Meaning is what you have to buttress yourself against the tragedy of life. It’s like engagement. We’re having an engaging conversation. We’ll walk away from this thinking that is worthwhile. That means that despite the fact that you are a fragile, damaged, mortal creature, you found something to do that announced itself as worthwhile. That’s meaning. It’s an instinct. It’s a deep, deep instinct. It’s maybe the deepest instinct. It’s like a form of vision. It’s not a specified sense. Meaning tells you when you’re in the right place. The right place is between chaos and order. Those are real hemispheres. Your right hemisphere has evolved to deal with things you don’t understand. Let’s say that’s chaos. Your left is there to deal with things you do understand. You can’t just stay with things you understand because you already understand them. You can’t stay with the things you don’t understand because you’re lost. You need to be in the middle of those two. You can tell when you’re in the middle of those two. You can tell when you’re in the middle, because everything lines up. You’re engaged. It’s meaningful. That’s what you pursue. Expedience . . . gets you off the hook right now. You play that game across time it doesn’t work. It sends you down. You’re sacrificing the future for the present. Meaning doesn’t do that. Meaning says I’m here right now where I should be. You can’t tell why. It’s just that everything is right. You get this physiological sense. Right place, right time, right conversation. That usually means you’re both trying to expand the way you look at the world. You follow this meaningful path, that’s your buttress against the tragedy that results in resentment and malevolence. That’s the fundamental religious truth. It’s really true. Life is suffering. That’s true. The world is malevolent. Meaning is the antidote to that. It’s not some kind of fragile epiphenomenon. It’s the deepest thing.
There’s usually a feeling that goes along with that.
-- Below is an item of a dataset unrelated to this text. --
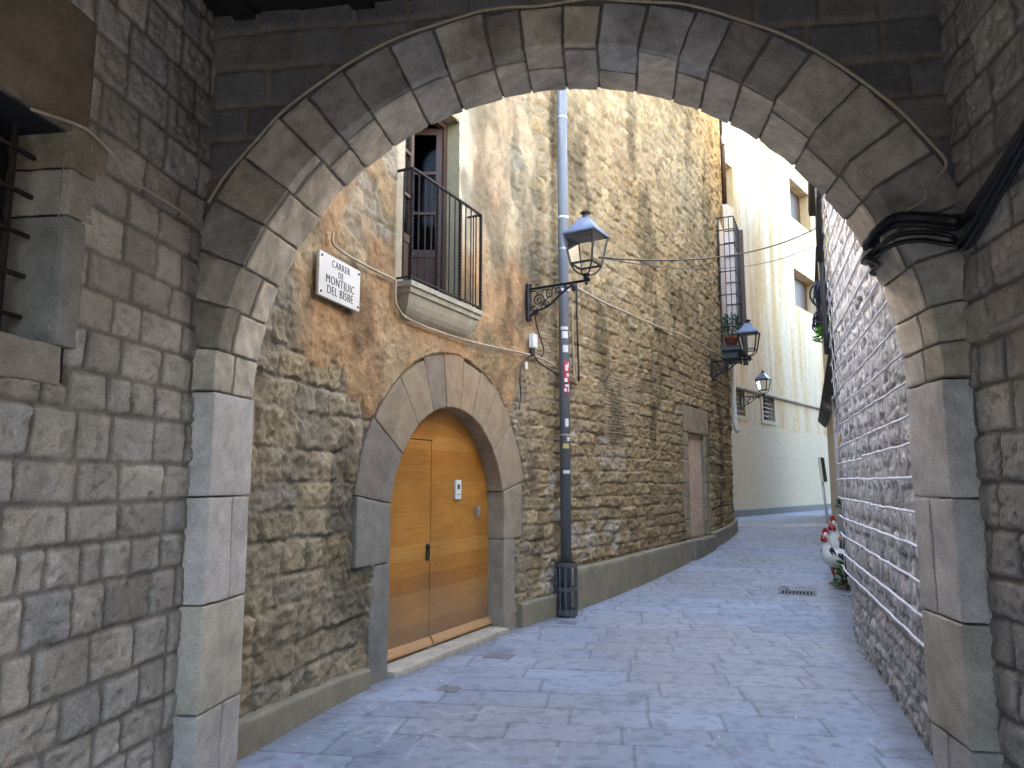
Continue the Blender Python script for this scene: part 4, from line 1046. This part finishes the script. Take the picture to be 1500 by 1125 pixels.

People say, well, meaning isn’t real. It’s the most real thing. This isn’t a metaphysical assumption I’m making. You feel it in your body. It’s not an idea. It’s a place. We’re in time and space. A place is also a time. Your brain is telling you that: you got it right. It’s going to fall apart, because it’s not going to be there all the time. You go see a great movie, if you’re completely engaged in it, there’s no other way to put it, you’re at the right place at the right time. The meaning is the signal of that. The purpose of profound religious contemplation, profound philosophical contemplation, is to learn how to be in the right place at the right time, all the time. Now you can’t. You’re not perfect. But you can be there a lot more, because you can practice it. You watch yourself during the day. You’re, “oh yeah, I was right there, doing this piece of work, or listening to that piece of music. I got that illuminated moment. I need to learn how to be there more often.” There’s this line from The Gospel of Thomas: “The kingdom of God is spread out before the eyes of men, but men do not see it.” That’s kind of what it’s referring to. There are times when you are in the right place, at the right time, and you don’t say (to yourself) I have to figure out how to do this more. You aren’t trained to even notice that. It isn’t something we talk about. You don’t ask what did I do right? There’s something about this that’s right. What do I need to do to do this more? Maybe it’s half an hour a week when you start noticing. With three months of practicing you get up to an hour a day. We don’t know what the upper limit of that is. You know if you’re in a crowd where the music is really kicking in. Now and then you’ll get a band that’s just something else, and it’ll just snap in and it’ll go from good to great. You get this intense feeling that everything is lined up and in the right place. That’s why people go to concerts. It’s like this vision of how life could be. Everything lines up harmoniously. Every level of being harmoniously lined up, like music, like a symphony. That’s what you want to aim at.
If I can take it to basketball. It’s what players mean when you’re in a zone. The ball just keeps going in. You don’t even realize it. Afterward they’ll say that was a seven-minute stretch? Wow.
That’s the Tao. That’s what Taoists talk about. The line between chaos and order. That’s why people watch sports. A lot of it is competition and victory but the serious thing is being in the zone with that player. In Harry Potter in the quidditch game, there’s the ordinary game and there’s the seeker game on top of it where the seekers are going after this golden thing flickering in front of them. If they get that thing they win. And the team wins. She got it exactly right, that little thing is actually an ancient alchemical symbol for the union of chaos and order. It’s called the “round chaos.” It’s unbelievably obscure. I learned it from reading Jung.